Einstein and Godel on a walk

Reading James Gleick's Time Travel, one of the theories gaining traction in Physics is that we don't so much make choices but select alternative paths.  We may take one path, but the other path still exists in a space-time dimension, and if only we could find a "wormhole" we could cross through the metaphorical woods and see what it would be like on the other path, presumably retaking that path if we grow tired of the path we are on.  Fortunately, we come to other crossroads, and can branch again, creating yet another path not taken.

This kind of multi-dimensional universe is not so hard to grasp, especially in an ever expanding universe.  To a large degree, Lewis Carroll imagined it in Alice in Wonderland, using rabbit holes as his means of moving from one dimension to another.  Historians prefer "what-if" scenarios, imagining what it would have been like if the fledgling united states had lost the Revolution or Hitler defeated the Soviet Union or Hillary won the electoral college.  In a multi-dimensional world all those possibilities exist, so we try to construct them as counter-arguments to the world we live in.

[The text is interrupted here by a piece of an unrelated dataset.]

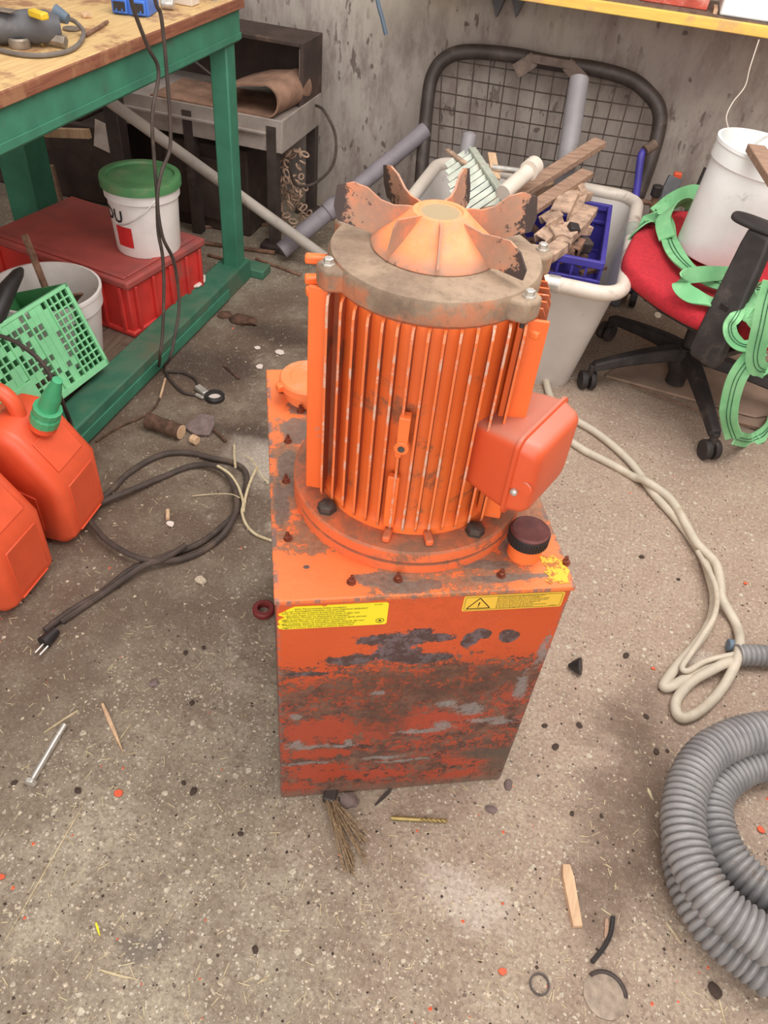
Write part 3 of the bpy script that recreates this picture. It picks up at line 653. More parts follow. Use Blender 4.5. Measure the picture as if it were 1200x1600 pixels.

Oliver Stone and Peter Kuznick presented one such counter-argument in "The Untold History of the United States," imagining what it would have been like if FDR had stuck with Henry Wallace as his VP in 1944 rather than allow the convention to select that Haberdasher from Missouri, Harry Truman, who ended up succeeding Roosevelt as President upon his death.  Stone projected we would have reached a better accord with the Soviet Union, would have created a more socialist United States, and avoided the perils of the Cold War.

All well and good, but most physicists and philosophers still believe the past is what it is and we have to come to terms with the present for better or worse -- kind of like an arranged marriage.  Many physicists and theologians take it a step further and say we can't alter the future either.  We are stuck on this time line and that it is best not to let our imaginations run away from us, otherwise we become hopelessly lost.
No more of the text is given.